A Biblioteca do Meio Ambiente Milton Santos, no bairro dos Barris, em Salvador, sediou na manhã desta sexta-feira (14) a roda de conversa “Entre o preconceito e a natureza: enfrentando o racismo ambiental”, iniciativa da Secretaria do Meio Ambiente da Bahia (Sema), por meio da Diretoria de Educação Ambiental e Sustentabilidade (DIEAS). A atividade integra a programação do Mês da Consciência Negra da Biblioteca Central da Bahia e teve como objetivo estimular o debate público sobre como desigualdades raciais influenciam o acesso a direitos socioambientais.
O racismo ambiental diz respeito às injustiças sociais e ambientais que recaem de forma desproporcional sobre grupos racialmente vulnerabilizados, como populações negras, indígenas e tradicionais. Ele não se caracteriza apenas por ações com intenção explícita de discriminação, mas também por decisões, políticas e práticas que, mesmo sem essa intenção declarada, produzem impactos que atingem mais duramente esses grupos. Isso ocorre porque os “ônus e bônus” da urbanização — como acesso a saneamento, infraestrutura, mobilidade, áreas verdes e proteção contra enchentes — são distribuídos de maneira desigual. Assim, territórios ocupados majoritariamente por essas populações acumulam riscos ambientais, enquanto outras áreas concentram os benefícios da cidade, perpetuando desigualdades históricas e ampliando a vulnerabilidade social.
A bibliotecária Nádia Cristina Xavier, responsável pela organização do evento, destacou a importância de a Biblioteca do Meio Ambiente ser também um espaço de reflexão e construção coletiva.
“Pensamos essa roda de conversa como uma ação essencial para o Mês da Consciência Negra, porque a biblioteca não é apenas um lugar de livros — é um espaço de diálogo. Nosso objetivo foi aproximar o público das discussões sobre justiça socioambiental e dar visibilidade às desigualdades que ainda marcam o território. Promover esse debate é parte do compromisso da biblioteca com a formação crítica e cidadã”, afirmou.

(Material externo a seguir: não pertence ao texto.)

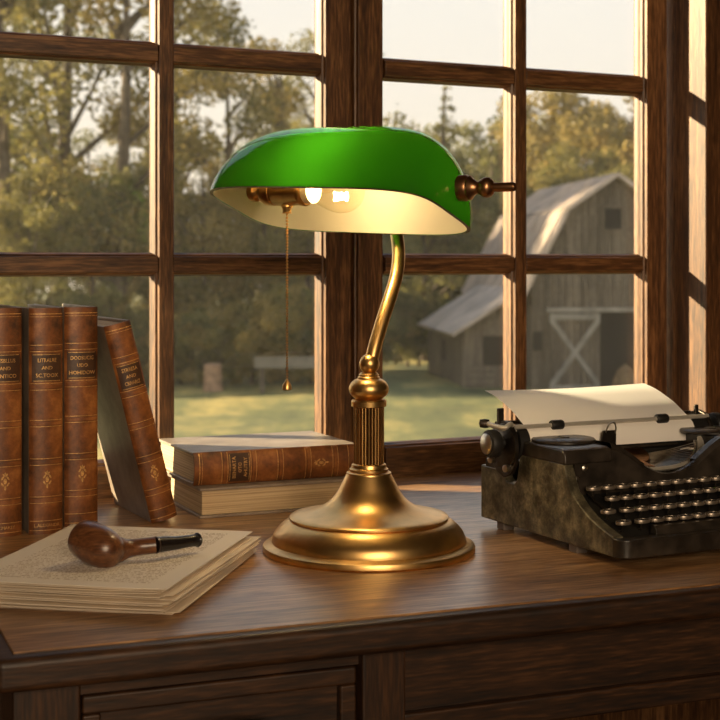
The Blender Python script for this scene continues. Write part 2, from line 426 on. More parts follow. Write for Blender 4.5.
hay = obj('hay_heap', lathe(BM(), [(.42, 0), (.36, .35), (.2, .7), (.01, .85)], 14, Matrix.Translation((2.6, -.5, 0))), plain('hay', (.17, .11, .055), .95, 0., .3, 6), barn)
b = BM(); random.seed(9)
for k in range(8): box(b, .5+k*.185, .67+k*.185, -.12, -.07, .03, 2.25)
dr = obj('barn_door', b, barn_wood, barn)
b = BM(); box(b, .5, 1.96, -.17, -.12, 2.08, 2.25); box(b, .5, 1.96, -.17, -.12, .06, .22)
for s in (1, -1):
    a = Vector((.55, .22 if s > 0 else 2.08)); c = Vector((1.92, 2.08 if s > 0 else .22)); d = (c-a).normalized(); q = Vector((-d.y, d.x))*.07
    prism(b, [a-q, c-q, c+q, a+q], .05, Matrix(((1, 0, 0, 0), (0, 0, 1, -.17 - .02*(s > 0)), (0, 1, 0, 0), (0, 0, 0, 1))))
obj('cross_brace', b, plain('pale_weathered_brace', (.27, .245, .21), .85, 0., .2, 3), dr)
obj('door_track', boxb(.4, 3.3, -.17, -.05, 2.3, 2.42), plain('pale_beam', (.30, .27, .23), .85, 0., .2, 3), barn)
w = obj('loft_window', boxb(2.12, 2.6, -.07, -.045, 4.65, 5.25), dark_void, barn)
b = BM(); box(b, 2.05, 2.12, -.09, -.04, 4.6, 5.3); box(b, 2.6, 2.67, -.09, -.04, 4.6, 5.3); box(b, 2.05, 2.67, -.09, -.04, 5.25, 5.32); box(b, 2.05, 2.67, -.09, -.04, 4.58, 4.65)
obj('window_frame', b, barn_wood, w)
obj('side_window', boxb(.05, .3, -.065, -.045, 1.2, 1.75), dark_void, barn)
# lean-to
Lx = -1.85; LE = 1.78
lt = obj('lean_to', prism(BM(), [(Lx, 0), (Lx, LE), (0, 2.9), (0, 0)], 6.2, Matrix(((1, 0, 0, 0), (0, 0, 1, .5), (0, 1, 0, 0), (0, 0, 0, 1)))), barn_wood, barn)
a = Vector((Lx-.35, LE-.18)); c = Vector((0, 3.0)); d = (c-a).normalized(); q = Vector((-d.y, d.x))*.09
obj('lean_to_roof', prism(BM(), [a, c, c+q, a+q], 6.9, Matrix(((1, 0, 0, 0), (0, 0, 1, .15), (0, 1, 0, 0), (0, 0, 0, 1)))), roof_m, lt)
b = BM()
for k in range(11):
    y = .55+k*.6; box(b, Lx-.03, Lx+.01, y, y+.5, .05, LE-.1)
obj('side_boards', b, barn_wood, lt)
obj('lean_to_opening', boxb(-1.3, -.15, .46, .49, .75, 1.6), dark_void, lt)
b = BM()
for k in range(4): box(b, -1.7, -.02, .42, .48, .05+k*.19, .19+k*.19)
obj('plank_front', b, barn_wood, lt)
obj('side_window', boxb(Lx-.05, Lx-.02, 3.4, 4.1, .7, 1.35), dark_void, lt)

# ---- trees
def leaves_mesh(name, centres, n, size, m, flat=.75, seed=1):
    rg = np.random.default_rng(seed)
    C = np.array([c[:3] for c in centres]); R = np.array([c[3] for c in centres]); w = R**2/np.sum(R**2)
    idx = rg.choice(len(C), n, p=w)
    d = rg.normal(size=(n, 3)); d /= np.linalg.norm(d, axis=1)[:, None]
    rad = R[idx]*(rg.random(n)**.4)
    P = C[idx] + d*rad[:, None]*np.array([1, 1, flat])
    u = rg.normal(size=(n, 3)); u /= np.linalg.norm(u, axis=1)[:, None]
    v = rg.normal(size=(n, 3)); v -= u*np.sum(u*v, axis=1)[:, None]; v /= np.linalg.norm(v, axis=1)[:, None]
    s = (size*rg.uniform(.6, 1.3, n))[:, None]
    V = np.stack([P-u*s, P+v*s*.55, P+u*s, P-v*s*.55], axis=1).reshape(-1, 3)
    me = bpy.data.meshes.new(name); me.vertices.add(4*n); me.loops.add(4*n); me.polygons.add(n)
    me.vertices.foreach_set('co', V.ravel()); me.loops.foreach_set('vertex_index', np.arange(4*n, dtype=np.int32))
    me.polygons.foreach_set('loop_start', np.arange(0, 4*n, 4, dtype=np.int32)); me.polygons.foreach_set('loop_total', np.full(n, 4, dtype=np.int32))
    me.update(calc_edges=True); me.materials.append(m); return me
def tree_parts(seed, h, crown, n, size, bare=.3, spread=1.0, conifer=False):
    rd = random.Random(seed); cs = []; b = BM()
    lean = rd.uniform(-.4, .4)
    tp = [(0, 0, 0), (lean*.3, 0, h*.3), (lean, .2, h*.65), (lean*1.2, .1, h*.95)]
    tube(b, spline(tp, 3), [h*.024*(1-i/10.5) for i in range(10)], 7)
    if conifer:
        for k in range(26):
            z = h*(.12+.86*k/25); r = max(.15, crown*(1-k/26))
            for j in range(5):
                a = rd.uniform(0, 2*PI); cs.append((math.cos(a)*r*.55, math.sin(a)*r*.55, z-r*.12, r*.5))
    else:
        for k in range(22):
            z = h*rd.uniform(bare, .98); f = 1-abs((z/h-.62)/.5)**2*.7
            a = rd.uniform(0, 2*PI); r = crown*f*rd.uniform(.25, 1)*spread
            c = (math.cos(a)*r+lean, math.sin(a)*r, z); cs.append((*c, crown*rd.uniform(.2, .42)))
            z0 = max(h*.2, z-r*.9)
            tube(b, [(lean*z0/h, 0, z0), (c[0]*.55, c[1]*.55, (z0+z)/2+.1), c], [h*.008, h*.005, h*.002], 5)
    return cs, b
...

O evento reuniu estudantes da rede pública, pesquisadores, gestores públicos e representantes de comunidades tradicionais. A discussão ocorreu em um momento em que o Estado vem ampliando ações voltadas à proteção de territórios vulneráveis e intensificando o diálogo com as populações mais atingidas sobre políticas ambientais.

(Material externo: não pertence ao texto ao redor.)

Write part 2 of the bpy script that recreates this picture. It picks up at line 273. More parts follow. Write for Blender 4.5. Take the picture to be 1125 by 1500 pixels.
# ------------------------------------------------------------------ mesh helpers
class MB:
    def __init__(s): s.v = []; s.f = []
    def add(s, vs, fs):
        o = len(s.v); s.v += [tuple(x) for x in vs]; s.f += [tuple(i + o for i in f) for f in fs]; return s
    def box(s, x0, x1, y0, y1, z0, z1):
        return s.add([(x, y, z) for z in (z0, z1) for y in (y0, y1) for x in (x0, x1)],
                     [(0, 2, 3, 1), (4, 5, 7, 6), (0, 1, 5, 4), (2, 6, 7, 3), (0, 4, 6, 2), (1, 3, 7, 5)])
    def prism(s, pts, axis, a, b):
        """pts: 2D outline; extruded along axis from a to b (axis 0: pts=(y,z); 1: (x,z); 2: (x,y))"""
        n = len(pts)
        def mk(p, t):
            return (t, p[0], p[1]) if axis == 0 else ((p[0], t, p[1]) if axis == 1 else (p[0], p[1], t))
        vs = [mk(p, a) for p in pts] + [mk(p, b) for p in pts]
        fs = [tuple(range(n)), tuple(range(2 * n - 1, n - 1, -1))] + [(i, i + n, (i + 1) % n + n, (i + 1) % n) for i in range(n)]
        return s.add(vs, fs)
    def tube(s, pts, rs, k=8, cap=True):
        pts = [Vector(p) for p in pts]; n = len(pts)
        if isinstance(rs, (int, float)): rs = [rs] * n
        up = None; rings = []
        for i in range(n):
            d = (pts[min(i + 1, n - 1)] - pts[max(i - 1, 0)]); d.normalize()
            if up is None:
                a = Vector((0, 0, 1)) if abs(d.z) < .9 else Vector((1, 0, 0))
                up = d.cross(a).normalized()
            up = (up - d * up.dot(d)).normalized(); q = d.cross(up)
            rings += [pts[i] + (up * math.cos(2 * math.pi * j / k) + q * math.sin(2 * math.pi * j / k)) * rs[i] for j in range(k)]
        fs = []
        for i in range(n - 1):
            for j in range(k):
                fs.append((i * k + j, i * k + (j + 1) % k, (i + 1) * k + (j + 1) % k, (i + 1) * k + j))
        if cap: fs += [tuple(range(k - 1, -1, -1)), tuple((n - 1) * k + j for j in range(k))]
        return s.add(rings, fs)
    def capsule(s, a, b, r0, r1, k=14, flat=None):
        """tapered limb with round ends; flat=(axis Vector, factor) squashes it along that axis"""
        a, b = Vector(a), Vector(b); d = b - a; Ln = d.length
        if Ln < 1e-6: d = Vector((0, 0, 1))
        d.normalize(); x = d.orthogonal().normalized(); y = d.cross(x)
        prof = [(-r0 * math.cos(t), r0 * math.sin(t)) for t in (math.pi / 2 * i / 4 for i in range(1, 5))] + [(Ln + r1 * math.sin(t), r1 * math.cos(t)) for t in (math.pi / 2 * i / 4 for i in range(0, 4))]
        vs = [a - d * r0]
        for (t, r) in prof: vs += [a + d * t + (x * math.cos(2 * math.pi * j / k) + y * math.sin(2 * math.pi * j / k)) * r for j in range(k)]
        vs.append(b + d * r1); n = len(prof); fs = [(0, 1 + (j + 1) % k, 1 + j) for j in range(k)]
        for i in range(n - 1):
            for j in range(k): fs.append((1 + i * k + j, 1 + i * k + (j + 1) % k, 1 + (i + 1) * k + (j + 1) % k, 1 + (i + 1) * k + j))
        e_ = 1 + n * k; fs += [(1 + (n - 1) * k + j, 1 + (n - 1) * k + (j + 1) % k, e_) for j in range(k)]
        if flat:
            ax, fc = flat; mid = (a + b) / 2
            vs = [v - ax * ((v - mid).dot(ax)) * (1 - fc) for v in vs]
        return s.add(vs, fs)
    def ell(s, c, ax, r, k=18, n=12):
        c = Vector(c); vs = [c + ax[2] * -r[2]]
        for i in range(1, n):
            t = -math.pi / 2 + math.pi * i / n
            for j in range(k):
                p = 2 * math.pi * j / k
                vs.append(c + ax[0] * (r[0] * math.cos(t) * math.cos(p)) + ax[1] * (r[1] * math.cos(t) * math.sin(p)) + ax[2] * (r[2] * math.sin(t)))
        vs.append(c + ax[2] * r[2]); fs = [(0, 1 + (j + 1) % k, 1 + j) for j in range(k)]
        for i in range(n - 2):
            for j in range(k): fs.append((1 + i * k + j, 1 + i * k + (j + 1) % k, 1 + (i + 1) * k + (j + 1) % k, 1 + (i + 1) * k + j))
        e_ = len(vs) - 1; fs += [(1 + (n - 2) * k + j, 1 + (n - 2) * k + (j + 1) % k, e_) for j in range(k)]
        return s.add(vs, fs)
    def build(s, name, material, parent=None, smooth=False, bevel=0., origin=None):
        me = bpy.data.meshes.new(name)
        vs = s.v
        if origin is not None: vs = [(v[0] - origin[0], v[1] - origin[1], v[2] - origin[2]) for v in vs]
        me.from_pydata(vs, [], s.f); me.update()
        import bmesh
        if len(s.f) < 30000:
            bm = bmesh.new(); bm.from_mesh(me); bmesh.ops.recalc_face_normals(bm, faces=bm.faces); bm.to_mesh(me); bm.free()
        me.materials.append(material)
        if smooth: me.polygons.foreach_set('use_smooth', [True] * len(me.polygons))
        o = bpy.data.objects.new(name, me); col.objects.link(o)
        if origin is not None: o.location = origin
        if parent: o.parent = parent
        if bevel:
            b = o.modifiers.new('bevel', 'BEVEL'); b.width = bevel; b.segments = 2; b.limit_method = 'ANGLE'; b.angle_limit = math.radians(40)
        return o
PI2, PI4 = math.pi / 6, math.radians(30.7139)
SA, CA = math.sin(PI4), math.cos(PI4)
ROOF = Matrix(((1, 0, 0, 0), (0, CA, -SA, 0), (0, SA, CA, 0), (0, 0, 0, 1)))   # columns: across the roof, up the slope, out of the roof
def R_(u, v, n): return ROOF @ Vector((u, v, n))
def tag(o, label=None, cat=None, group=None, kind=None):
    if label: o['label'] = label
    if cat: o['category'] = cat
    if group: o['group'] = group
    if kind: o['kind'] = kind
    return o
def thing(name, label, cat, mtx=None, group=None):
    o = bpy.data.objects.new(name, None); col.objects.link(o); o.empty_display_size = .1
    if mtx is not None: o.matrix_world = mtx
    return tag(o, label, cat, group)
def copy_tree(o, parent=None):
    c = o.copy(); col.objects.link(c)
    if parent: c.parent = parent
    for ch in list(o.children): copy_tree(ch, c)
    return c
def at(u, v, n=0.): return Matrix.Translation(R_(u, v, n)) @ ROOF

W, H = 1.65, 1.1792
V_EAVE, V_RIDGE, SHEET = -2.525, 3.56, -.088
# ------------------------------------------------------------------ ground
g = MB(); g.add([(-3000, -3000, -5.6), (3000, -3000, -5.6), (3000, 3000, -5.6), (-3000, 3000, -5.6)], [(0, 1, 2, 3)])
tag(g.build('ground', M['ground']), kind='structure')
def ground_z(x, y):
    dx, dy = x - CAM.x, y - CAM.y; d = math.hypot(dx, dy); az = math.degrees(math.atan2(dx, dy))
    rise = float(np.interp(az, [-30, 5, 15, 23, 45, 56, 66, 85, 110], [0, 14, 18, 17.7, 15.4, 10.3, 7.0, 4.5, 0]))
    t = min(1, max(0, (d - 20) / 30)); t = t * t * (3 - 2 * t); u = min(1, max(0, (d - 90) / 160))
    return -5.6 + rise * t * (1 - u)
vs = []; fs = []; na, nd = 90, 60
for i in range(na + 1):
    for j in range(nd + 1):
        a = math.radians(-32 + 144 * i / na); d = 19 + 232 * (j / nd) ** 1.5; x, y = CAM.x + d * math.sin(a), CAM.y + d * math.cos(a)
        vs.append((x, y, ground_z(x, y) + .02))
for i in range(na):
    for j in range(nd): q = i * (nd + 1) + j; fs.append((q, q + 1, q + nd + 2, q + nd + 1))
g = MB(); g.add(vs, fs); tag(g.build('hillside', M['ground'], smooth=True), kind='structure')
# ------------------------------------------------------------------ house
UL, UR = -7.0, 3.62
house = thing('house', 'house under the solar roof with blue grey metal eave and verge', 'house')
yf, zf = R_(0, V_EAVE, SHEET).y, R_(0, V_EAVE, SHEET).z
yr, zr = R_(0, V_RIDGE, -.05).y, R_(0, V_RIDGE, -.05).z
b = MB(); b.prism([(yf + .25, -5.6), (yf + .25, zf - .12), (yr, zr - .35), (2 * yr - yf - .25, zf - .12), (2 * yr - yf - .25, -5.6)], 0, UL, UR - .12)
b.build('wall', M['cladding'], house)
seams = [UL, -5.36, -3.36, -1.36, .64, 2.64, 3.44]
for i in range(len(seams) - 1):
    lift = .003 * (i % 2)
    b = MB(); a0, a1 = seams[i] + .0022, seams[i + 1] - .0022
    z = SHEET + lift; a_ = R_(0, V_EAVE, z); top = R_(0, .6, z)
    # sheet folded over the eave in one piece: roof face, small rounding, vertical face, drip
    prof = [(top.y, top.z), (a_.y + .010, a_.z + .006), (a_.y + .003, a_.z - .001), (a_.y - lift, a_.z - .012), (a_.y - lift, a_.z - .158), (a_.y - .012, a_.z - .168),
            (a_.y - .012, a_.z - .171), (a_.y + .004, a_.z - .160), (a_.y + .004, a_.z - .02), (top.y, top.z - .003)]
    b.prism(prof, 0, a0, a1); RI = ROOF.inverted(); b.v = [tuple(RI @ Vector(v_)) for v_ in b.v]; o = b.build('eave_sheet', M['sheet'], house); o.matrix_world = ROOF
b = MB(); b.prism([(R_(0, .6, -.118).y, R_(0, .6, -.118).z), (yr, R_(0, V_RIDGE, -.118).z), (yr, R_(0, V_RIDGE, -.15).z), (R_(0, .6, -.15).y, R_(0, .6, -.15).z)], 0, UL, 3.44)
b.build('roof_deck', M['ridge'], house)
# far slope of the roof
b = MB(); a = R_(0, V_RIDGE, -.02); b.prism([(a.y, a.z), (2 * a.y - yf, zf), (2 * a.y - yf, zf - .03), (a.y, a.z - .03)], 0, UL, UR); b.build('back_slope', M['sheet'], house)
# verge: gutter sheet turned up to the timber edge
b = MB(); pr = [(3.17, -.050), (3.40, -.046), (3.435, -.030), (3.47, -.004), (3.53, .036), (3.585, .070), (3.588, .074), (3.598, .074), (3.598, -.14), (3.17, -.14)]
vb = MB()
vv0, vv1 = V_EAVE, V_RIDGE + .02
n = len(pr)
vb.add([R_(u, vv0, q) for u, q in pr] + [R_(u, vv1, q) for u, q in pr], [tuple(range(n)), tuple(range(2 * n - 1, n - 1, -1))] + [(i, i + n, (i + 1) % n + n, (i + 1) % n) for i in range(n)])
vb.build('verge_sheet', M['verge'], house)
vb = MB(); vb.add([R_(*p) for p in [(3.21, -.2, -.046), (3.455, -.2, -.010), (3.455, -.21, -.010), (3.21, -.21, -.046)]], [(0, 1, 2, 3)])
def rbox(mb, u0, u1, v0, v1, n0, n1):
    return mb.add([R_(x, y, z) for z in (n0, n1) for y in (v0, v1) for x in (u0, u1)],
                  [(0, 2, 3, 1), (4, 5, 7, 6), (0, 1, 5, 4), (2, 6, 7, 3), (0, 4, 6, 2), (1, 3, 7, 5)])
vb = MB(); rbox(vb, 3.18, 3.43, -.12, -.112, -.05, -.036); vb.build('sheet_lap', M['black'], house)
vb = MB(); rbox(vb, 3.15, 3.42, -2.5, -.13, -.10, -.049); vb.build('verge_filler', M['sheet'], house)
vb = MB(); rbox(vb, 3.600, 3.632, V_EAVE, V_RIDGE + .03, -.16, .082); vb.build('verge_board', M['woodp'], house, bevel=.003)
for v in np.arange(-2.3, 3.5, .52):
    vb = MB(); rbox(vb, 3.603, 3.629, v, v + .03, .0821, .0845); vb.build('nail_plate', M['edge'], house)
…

A geógrafa Nívea Santana, da Superintendência de Política e Planejamento Ambiental (SPA) da Sema, compartilhou como sua vivência pessoal ajuda a compreender, de forma concreta, os efeitos do racismo ambiental no território.

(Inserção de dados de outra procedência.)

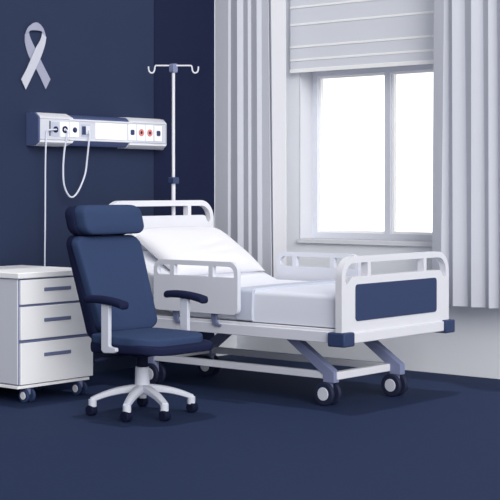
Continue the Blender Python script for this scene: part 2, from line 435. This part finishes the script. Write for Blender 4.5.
# frame and deck
for y0, y1 in ((YN, YN+.05), (YF-.05, YF)):
    bm = BM(); box(bm, .42, 2.372, y0, y1, .397, .462); obj('side_rail', bm, 'bed_grey', bed, bev=.004)
bm = BM(); box(bm, .42, 2.372, YN+.012, YF-.012, .458, .478); obj('mattress_deck', bm, 'bed_white', bed, bev=.004)
bm = BM()
prism(bm, [(1.02, .480), (.46, .802), (.44, .775), (.98, .478)], 'y', YN+.10, YF-.10)
obj('backrest_panel', bm, 'bed_white', bed, bev=.003)
bm = BM(); tube(bm, [(.62, YC, .47), (.60, YC, .72)], .02, 10); obj('backrest_strut', bm, 'link', bed)
# guard rails
def guard(x0, y, z0, z1, label):
    x1 = x0+.718; w = .032
    out = rr(x0, x1, z0, z1, [.04, .04, .065, .065], 8)
    zt, zb = z1-.030, z1-.098
    hs = [rr(x0+.03, x0+.145, zb, zt, [.03, .004, .004, .045], 6), rr(x0+.182, x1-.24, zb, zt, .004, 2), rr(x1-.205, x1-.03, zb, zt, [.004, .004, .045, .004], 6)]
    bm = BM(); plate(bm, out, hs, 'y', y, y+w)
    g = obj('guard_rail', bm, 'bed_grey', bed, bev=.006, seg=3)
    return g
g = guard(.930, YN-.045, .525, .852, '')
for x in (1.075, 1.405):
    bm = BM()
    prism(bm, [(x, .60), (x+.042, .60), (x+.042, .475), (x+.05, .462), (x+.078, .455), (x+.074, .443), (x+.03, .446), (x+.008, .465), (x, .49)], 'y', YN-.018, YN-.002)
    obj('rail_bracket', bm, 'pull', g, bev=.002)
g = guard(.985, YF+.0, .525, .862, '')
for x in (1.19, 1.50):
    bm = BM(); box(bm, x, x+.042, YF-.02, YF+.002, .44, .58)
    obj('rail_bracket', bm, 'pull', g, bev=.002)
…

“Como mulher preta que vive em um bairro periférico, eu sinto diretamente os impactos de eventos extremos, como as chuvas intensas da última semana, que deixam pessoas ilhadas e revelam desigualdades históricas. O racismo ambiental está nesses detalhes do cotidiano, nos espaços onde moramos e nos riscos que enfrentamos”, afirmou. Segundo ela, reconhecer essas realidades é essencial para fortalecer políticas públicas mais justas.
A roda de conversa contou ainda com o professor João Pena, do Curso de Urbanismo e do Programa de Pós-Graduação em Estudos Territoriais da Universidade do Estado da Bahia (Uneb), que trouxe reflexões sobre como o território expressa desigualdades raciais antigas, apesar de o tema ter ganhado maior visibilidade nos últimos anos.
“As redes sociais podem ter ampliado esse debate, mas o racismo ambiental é vivido há muito tempo. Basta observar onde acontecem os alagamentos ou em quais bairros as sirenes de risco são acionadas. Na última onda de chuvas, por exemplo, 13 sirenes tocaram — todas em áreas periféricas, onde vive majoritariamente a população negra. Não vemos esse tipo de alerta nos bairros que concentram população branca de classe média alta. A chuva não é o problema; o problema é que a cidade não foi planejada para proteger todos da mesma forma”, explicou.
Além do diálogo, o público pôde visitar uma exposição bibliográfica com obras do acervo da Biblioteca do Meio Ambiente Milton Santos sobre racismo ambiental, ecologia política e resistência negra. O espaço também exibiu vídeos com relatos de comunidades negras e tradicionais afetadas por conflitos territoriais e impactos ambientais.